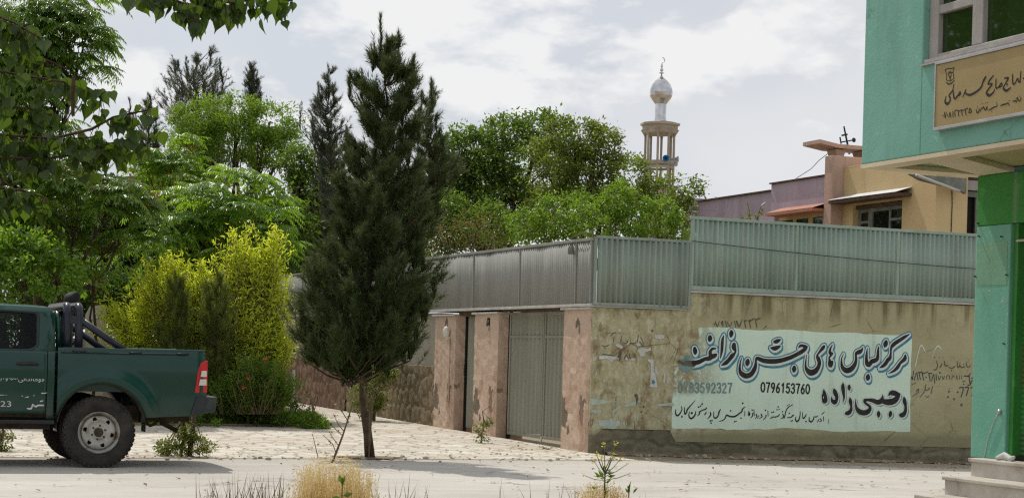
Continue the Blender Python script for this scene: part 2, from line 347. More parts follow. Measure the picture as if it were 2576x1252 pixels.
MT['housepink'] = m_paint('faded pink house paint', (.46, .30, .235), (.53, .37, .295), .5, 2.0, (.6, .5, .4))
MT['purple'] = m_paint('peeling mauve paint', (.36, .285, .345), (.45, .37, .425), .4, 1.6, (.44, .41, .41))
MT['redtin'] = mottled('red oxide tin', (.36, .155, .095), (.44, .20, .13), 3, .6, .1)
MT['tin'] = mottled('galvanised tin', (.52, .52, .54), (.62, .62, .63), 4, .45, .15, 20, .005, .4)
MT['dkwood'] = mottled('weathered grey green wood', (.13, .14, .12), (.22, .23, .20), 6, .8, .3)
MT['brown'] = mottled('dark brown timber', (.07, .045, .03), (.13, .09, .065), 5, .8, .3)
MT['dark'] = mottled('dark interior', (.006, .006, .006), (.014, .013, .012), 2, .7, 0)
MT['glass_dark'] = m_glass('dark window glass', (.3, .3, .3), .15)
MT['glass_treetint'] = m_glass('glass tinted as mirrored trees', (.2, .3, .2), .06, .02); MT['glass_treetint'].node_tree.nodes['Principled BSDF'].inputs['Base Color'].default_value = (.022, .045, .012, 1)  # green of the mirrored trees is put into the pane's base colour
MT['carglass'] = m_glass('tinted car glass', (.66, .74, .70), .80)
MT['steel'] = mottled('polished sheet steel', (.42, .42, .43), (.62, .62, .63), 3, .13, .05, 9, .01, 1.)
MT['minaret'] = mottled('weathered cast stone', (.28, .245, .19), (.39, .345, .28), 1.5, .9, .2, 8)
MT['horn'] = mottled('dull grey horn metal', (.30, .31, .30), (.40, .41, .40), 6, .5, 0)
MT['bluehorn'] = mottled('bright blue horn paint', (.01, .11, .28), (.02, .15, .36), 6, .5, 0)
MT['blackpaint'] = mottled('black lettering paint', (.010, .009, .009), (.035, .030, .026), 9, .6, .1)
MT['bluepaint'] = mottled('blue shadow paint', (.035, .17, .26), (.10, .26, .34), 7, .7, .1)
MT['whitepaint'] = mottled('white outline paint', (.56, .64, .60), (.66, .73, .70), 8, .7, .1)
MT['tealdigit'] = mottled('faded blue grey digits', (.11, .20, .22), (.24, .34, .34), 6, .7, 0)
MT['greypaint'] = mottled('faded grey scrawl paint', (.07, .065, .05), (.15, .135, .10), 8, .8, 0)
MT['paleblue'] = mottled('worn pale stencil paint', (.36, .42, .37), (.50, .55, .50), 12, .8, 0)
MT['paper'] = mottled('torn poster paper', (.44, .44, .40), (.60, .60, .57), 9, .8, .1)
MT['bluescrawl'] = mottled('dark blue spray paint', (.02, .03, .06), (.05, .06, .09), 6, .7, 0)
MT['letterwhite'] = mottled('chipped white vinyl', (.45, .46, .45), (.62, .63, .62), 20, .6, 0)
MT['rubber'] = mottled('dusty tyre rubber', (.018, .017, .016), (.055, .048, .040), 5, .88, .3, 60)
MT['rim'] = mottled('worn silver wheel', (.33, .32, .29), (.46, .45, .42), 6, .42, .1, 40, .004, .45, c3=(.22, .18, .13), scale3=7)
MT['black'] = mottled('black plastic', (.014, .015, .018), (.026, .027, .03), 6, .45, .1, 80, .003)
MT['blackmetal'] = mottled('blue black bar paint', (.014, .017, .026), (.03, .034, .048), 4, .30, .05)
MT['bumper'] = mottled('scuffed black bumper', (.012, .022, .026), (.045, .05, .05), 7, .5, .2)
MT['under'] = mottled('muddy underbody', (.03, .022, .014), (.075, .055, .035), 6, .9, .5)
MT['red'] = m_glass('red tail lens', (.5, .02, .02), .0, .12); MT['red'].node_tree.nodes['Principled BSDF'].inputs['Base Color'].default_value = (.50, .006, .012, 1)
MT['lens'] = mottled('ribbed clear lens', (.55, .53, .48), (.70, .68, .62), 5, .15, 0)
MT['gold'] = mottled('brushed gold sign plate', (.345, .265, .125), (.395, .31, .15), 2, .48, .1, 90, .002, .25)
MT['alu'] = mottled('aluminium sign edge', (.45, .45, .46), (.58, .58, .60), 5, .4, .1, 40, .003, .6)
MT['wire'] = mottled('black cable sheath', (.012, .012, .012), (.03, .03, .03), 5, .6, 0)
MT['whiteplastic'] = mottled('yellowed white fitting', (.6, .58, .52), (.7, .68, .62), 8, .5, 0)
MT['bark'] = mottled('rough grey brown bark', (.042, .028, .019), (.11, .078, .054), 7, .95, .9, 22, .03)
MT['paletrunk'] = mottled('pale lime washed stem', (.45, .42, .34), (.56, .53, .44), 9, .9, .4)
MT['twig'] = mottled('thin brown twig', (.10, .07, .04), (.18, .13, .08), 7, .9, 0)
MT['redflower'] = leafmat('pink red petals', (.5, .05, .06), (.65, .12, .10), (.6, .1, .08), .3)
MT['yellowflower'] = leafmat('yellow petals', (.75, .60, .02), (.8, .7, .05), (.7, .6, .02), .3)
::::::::
» **EXERCISE INSTRUCTIONS**
Leave out the pictures and print every line of the data exactly.

» **RESULT FOR THIS TASK**
Continue the Blender Python script for this scene: part 2, from line 347. More parts follow. Measure the picture as if it were 2576x1252 pixels.
MT['housepink'] = m_paint('faded pink house paint', (.46, .30, .235), (.53, .37, .295), .5, 2.0, (.6, .5, .4))
MT['purple'] = m_paint('peeling mauve paint', (.36, .285, .345), (.45, .37, .425), .4, 1.6, (.44, .41, .41))
MT['redtin'] = mottled('red oxide tin', (.36, .155, .095), (.44, .20, .13), 3, .6, .1)
MT['tin'] = mottled('galvanised tin', (.52, .52, .54), (.62, .62, .63), 4, .45, .15, 20, .005, .4)
MT['dkwood'] = mottled('weathered grey green wood', (.13, .14, .12), (.22, .23, .20), 6, .8, .3)
MT['brown'] = mottled('dark brown timber', (.07, .045, .03), (.13, .09, .065), 5, .8, .3)
MT['dark'] = mottled('dark interior', (.006, .006, .006), (.014, .013, .012), 2, .7, 0)
MT['glass_dark'] = m_glass('dark window glass', (.3, .3, .3), .15)
MT['glass_treetint'] = m_glass('glass tinted as mirrored trees', (.2, .3, .2), .06, .02); MT['glass_treetint'].node_tree.nodes['Principled BSDF'].inputs['Base Color'].default_value = (.022, .045, .012, 1)  # green of the mirrored trees is put into the pane's base colour
MT['carglass'] = m_glass('tinted car glass', (.66, .74, .70), .80)
MT['steel'] = mottled('polished sheet steel', (.42, .42, .43), (.62, .62, .63), 3, .13, .05, 9, .01, 1.)
MT['minaret'] = mottled('weathered cast stone', (.28, .245, .19), (.39, .345, .28), 1.5, .9, .2, 8)
MT['horn'] = mottled('dull grey horn metal', (.30, .31, .30), (.40, .41, .40), 6, .5, 0)
MT['bluehorn'] = mottled('bright blue horn paint', (.01, .11, .28), (.02, .15, .36), 6, .5, 0)
MT['blackpaint'] = mottled('black lettering paint', (.010, .009, .009), (.035, .030, .026), 9, .6, .1)
MT['bluepaint'] = mottled('blue shadow paint', (.035, .17, .26), (.10, .26, .34), 7, .7, .1)
MT['whitepaint'] = mottled('white outline paint', (.56, .64, .60), (.66, .73, .70), 8, .7, .1)
MT['tealdigit'] = mottled('faded blue grey digits', (.11, .20, .22), (.24, .34, .34), 6, .7, 0)
MT['greypaint'] = mottled('faded grey scrawl paint', (.07, .065, .05), (.15, .135, .10), 8, .8, 0)
MT['paleblue'] = mottled('worn pale stencil paint', (.36, .42, .37), (.50, .55, .50), 12, .8, 0)
MT['paper'] = mottled('torn poster paper', (.44, .44, .40), (.60, .60, .57), 9, .8, .1)
MT['bluescrawl'] = mottled('dark blue spray paint', (.02, .03, .06), (.05, .06, .09), 6, .7, 0)
MT['letterwhite'] = mottled('chipped white vinyl', (.45, .46, .45), (.62, .63, .62), 20, .6, 0)
MT['rubber'] = mottled('dusty tyre rubber', (.018, .017, .016), (.055, .048, .040), 5, .88, .3, 60)
MT['rim'] = mottled('worn silver wheel', (.33, .32, .29), (.46, .45, .42), 6, .42, .1, 40, .004, .45, c3=(.22, .18, .13), scale3=7)
MT['black'] = mottled('black plastic', (.014, .015, .018), (.026, .027, .03), 6, .45, .1, 80, .003)
MT['blackmetal'] = mottled('blue black bar paint', (.014, .017, .026), (.03, .034, .048), 4, .30, .05)
MT['bumper'] = mottled('scuffed black bumper', (.012, .022, .026), (.045, .05, .05), 7, .5, .2)
MT['under'] = mottled('muddy underbody', (.03, .022, .014), (.075, .055, .035), 6, .9, .5)
MT['red'] = m_glass('red tail lens', (.5, .02, .02), .0, .12); MT['red'].node_tree.nodes['Principled BSDF'].inputs['Base Color'].default_value = (.50, .006, .012, 1)
MT['lens'] = mottled('ribbed clear lens', (.55, .53, .48), (.70, .68, .62), 5, .15, 0)
MT['gold'] = mottled('brushed gold sign plate', (.345, .265, .125), (.395, .31, .15), 2, .48, .1, 90, .002, .25)
MT['alu'] = mottled('aluminium sign edge', (.45, .45, .46), (.58, .58, .60), 5, .4, .1, 40, .003, .6)
MT['wire'] = mottled('black cable sheath', (.012, .012, .012), (.03, .03, .03), 5, .6, 0)
MT['whiteplastic'] = mottled('yellowed white fitting', (.6, .58, .52), (.7, .68, .62), 8, .5, 0)
MT['bark'] = mottled('rough grey brown bark', (.042, .028, .019), (.11, .078, .054), 7, .95, .9, 22, .03)
MT['paletrunk'] = mottled('pale lime washed stem', (.45, .42, .34), (.56, .53, .44), 9, .9, .4)
MT['twig'] = mottled('thin brown twig', (.10, .07, .04), (.18, .13, .08), 7, .9, 0)
MT['redflower'] = leafmat('pink red petals', (.5, .05, .06), (.65, .12, .10), (.6, .1, .08), .3)
MT['yellowflower'] = leafmat('yellow petals', (.75, .60, .02), (.8, .7, .05), (.7, .6, .02), .3)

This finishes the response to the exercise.